Common people

rafa paz

Rafa Paz y la palabra. “Esta tierra, este tiempo, esta espantosa podredumbre que me acompañan desde que nací”. No digo que la vida sea una mierda, pero podría mejorar. Quemando las tiendas de Desigual. Quemando la mitad de editoriales de poesía independientes de España. Quemando cada botellín de cerveza artesana que encontremos a nuestro paso. Ya no somos jóvenes. Nos gusta ver las cosas arder. La ceniza es como una lluvia de futuro.

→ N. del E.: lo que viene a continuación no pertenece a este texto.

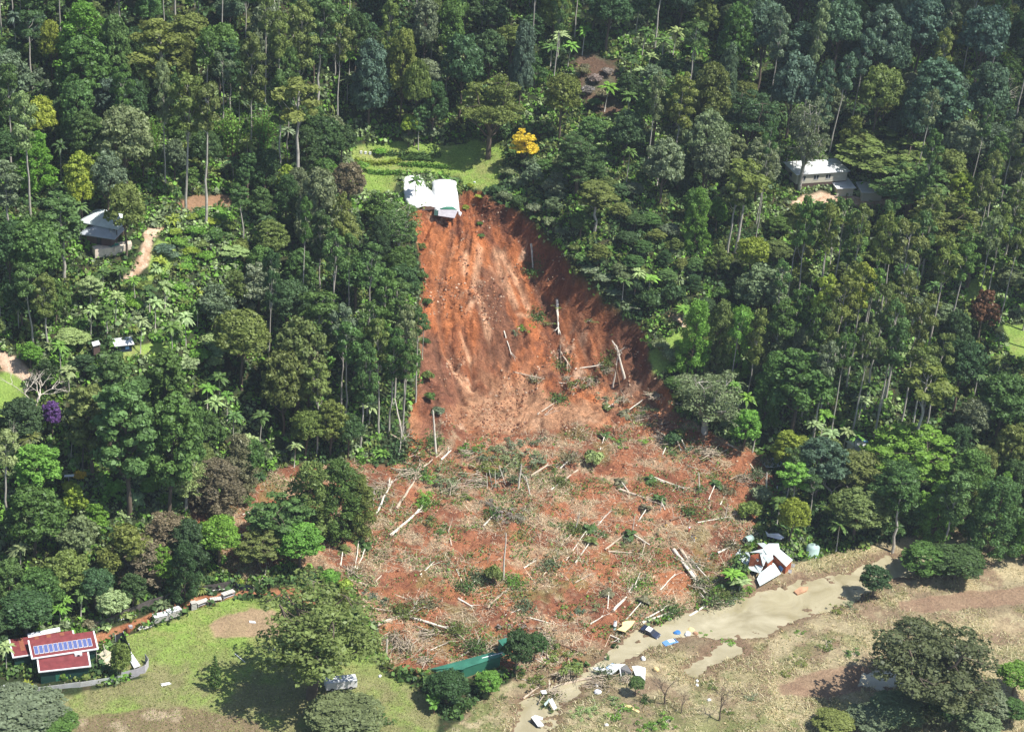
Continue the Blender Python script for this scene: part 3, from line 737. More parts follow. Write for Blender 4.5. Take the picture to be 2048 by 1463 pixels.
def palm(seed, bark='bark_pale'):
    """10 m tall, crown radius 2.5"""
    r = np.random.default_rng(seed); mb = MB(); b = r.normal(0, 0.35, 2)
    mb.tube([(0, 0, -0.5), (b[0] * .3, b[1] * .3, 3), (b[0] * .8, b[1] * .8, 6), (b[0], b[1], 8.8)], [0.17, 0.13, 0.12, 0.12], 6)
    Q = palm_fronds(r, (b[0], b[1], 8.9), n=24, L=2.9, w=0.27)
    return mesh_only(mb, 'trunk', bark), quad_mesh('crown', Q, mat='leaves')

def starplant(seed):
    """low rosette of long leaves: tree fern, cycad, dracaena. 3 m tall, radius 2"""
    r = np.random.default_rng(seed); mb = MB(); mb.tube([(0, 0, -0.4), (0, 0, 1.2)], [0.16, 0.12], 6)
    return mesh_only(mb, 'trunk', 'bark_brown'), quad_mesh('crown', palm_fronds(r, (0, 0, 1.2), L=2.2, n=24, w=0.2, droop=0.7), mat='leaves')

def banana(seed):
    r = np.random.default_rng(seed); mb = MB(); Q = []
    for k in range(5):
        x, y = r.normal(0, 0.8, 2); h = r.uniform(1.6, 3.0); mb.tube([(x, y, -0.3), (x, y, h)], [0.14, 0.1], 6)
        Q.append(palm_fronds(r, (x, y, h), L=2.0, n=8, w=0.42, droop=0.8))
    return mesh_only(mb, 'trunk', 'bark_brown'), quad_mesh('crown', np.concatenate(Q), mat='leaves')

def bamboo(seed):
    r = np.random.default_rng(seed); mb = MB(); Q = []; V = []
    for k in range(46):
        a = r.uniform(0, 6.28); lean = r.uniform(0.5, 4.6); h = r.uniform(11, 19); P = []; b0 = r.normal(0, 0.7, 2)
        for s in range(7):
            t = s / 6; P.append((b0[0] + math.cos(a) * lean * t * t, b0[1] + math.sin(a) * lean * t * t, -0.4 + h * (t - 0.18 * t ** 3)))
        mb.tube(P, [0.06] * 7, 4, cap=False)
        for s in range(2, 7):
            P_, d = puff(P[s], 0.85, 26, 0.9, r, -0.8); P_[:, 2] -= r.random(len(P_)) * 0.6
            Q.append(leaf_quads(P_, d, 0.26, 0.4, r, 0.9)); V.append(r.random(len(P_)))
    return mesh_only(mb, 'trunk', 'bark_brown'), quad_mesh('crown', np.concatenate(Q), np.concatenate(V), mat='leaves')

def conifer(seed):
    r = np.random.default_rng(seed); mb = MB(); limb(mb, (0, 0, -0.5), (0, 0, 19.5), 0.4, 0.04, r, 0.02, 6, 5); puffs = []
    for i in range(90):
        t = 0.12 + 0.87 * i / 90; a = i * 2.4; rr = 4.6 * (1 - t) ** 0.75 * r.uniform(0.5, 1.0) * (1.0 if t > .2 else .7)
        puffs.append((np.array([rr * math.cos(a), rr * math.sin(a), 20 * t]), 0.9 * (1.15 - t * 0.7)))
    return mesh_only(mb, 'trunk', 'bark_dark'), crown_from_puffs('crown', puffs, 0.3, 18, 0.8, r, aspect=0.6)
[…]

La quiero y ella también me quiere. Si pierdo el pelo aún podría conservarla a ella. O no. Todo el mundo habla de los cuñados y a mí no me hace gracia porque cuñados somos todos, o seremos en algún momento de nuestra vida. Salvo el amor entre dos hijos únicos. Que bastante tendrán ya con aguantarse la tonterías entre ellos. Rafa Paz fue un jugador al que, sin equipación sevillista, sólo puedo imaginar bebiendo Cruzcampo en un perol familiar mientras mueve el arroz con parsimonia y trascendencia.

A eso se refieren los modernos cuando hablan de cuñados: a la gente normal. La gente normal es el objetivo. Porque son normales. Porque son calvos, visten con ropa del Springfield y no hacen nada que les haga señalarse en público. Solo se agarran a su cerveza como una bailarina a su barra del strip club, como un relevista a su testigo, como un adolescente a su párvula polla.

¿Y qué hacen los modernos para destacarse entre los demás? Vestirse todos igual. La diferencia es la homogeneidad. Viene el mundo a decirme que lo especial es la repetición. Hay menos tipos normales en Madrid que barbudos tatuados. Quizá Rafa Paz empiece a ser único. Un tipo tan normal. Tan prematuramente calvo. Con esa cara de alfeñique que saca dinero en un cajero a las diez de la mañana.

Quizá tuvimos que darnos cuenta al ver tanto restaurante de Sushi, tantas zapatillas Vans, tanta bici bonita que robar. Hoy me siento más calvo que ayer. Más en el otro bando. En el lado hostil. La vulgaridad es patrimonio de todos, como los picores genitales y las drogas infladas con productos de limpieza.

No sé a qué se juega aquí. Saco las fichas del parchís y me sacan un tablero de ajedrez. Saco las piezas del ajedrez y me ponen delante una oca. Ya no sé si quiero ser vulgar o sólo abandonarme a la estupidez del ser diferente. “Parad el mundo que me bajo” decía una compañera hippie en el Instituto. Y después nos rozábamos en el piso vacío de su abuela escuchando a Silvio Rodríguez en un musicasete que la vieja tenía en la cocina. Para entretenerse en la cocina, cuando vivía. Nuestro entusiasmo adolescente no podía frenarlo la presencia espectral de la pobre anciana. Cuando nos arremolinábamos en el sofá pensaba en que tan solo hace unos meses la mujer se sentaba allí a ver la novela. Ahora su nieta mantenía vivas sus plantas. Esa era la excusa. Regar las plantas de la abuela en un piso ya vacío. En un piso que esperaba el alquiler o la venta con plantas verdes como la camiseta de Camerún, como los abdominales de Piccolo. Una muerte me abrió las puertas del sexo.

Ahora la hippie vive en Granada y está casada con un señor calvo que lleva gorra. No gorra de rapero o redneck, sino gorra parisina, bohemia, aplanada y moderna. Y barba. Y una especie de fular que le envolvía el cuello. Me ofreció su mano y la apreté con firmeza. “Este es Pablo, mi marido”, me dijo ella. Recordé sus pechos desnudos y una vena que le atravesaba la teta derecha como un río en un mapa físico de colegio. El pezón marcaba la capital de provincia.

Tengo muchas cosas que contar pero no me gusta mi público. Las hippies de antes, los hipsters de ahora, los cuñados de siempre. No quiero dejar un mundo mejor a mis hijos, quiero dejar malos hijos a la altura del mundo. Rafa Paz probando con una cuchara de plástico si el arroz está bien de sal. Un chico tatuado que te toma nota de la bebida en un bar del centro. Una hippie con camiseta morada. Una teta. Unas gafas polarizadas. Una camiseta del Sevilla con publicidad de Marbella. Italia 90. España 99. Sevilla 2015. Rafa Paz leyendo El Mundo en un bar mientras sorbe un café que “está que pela”.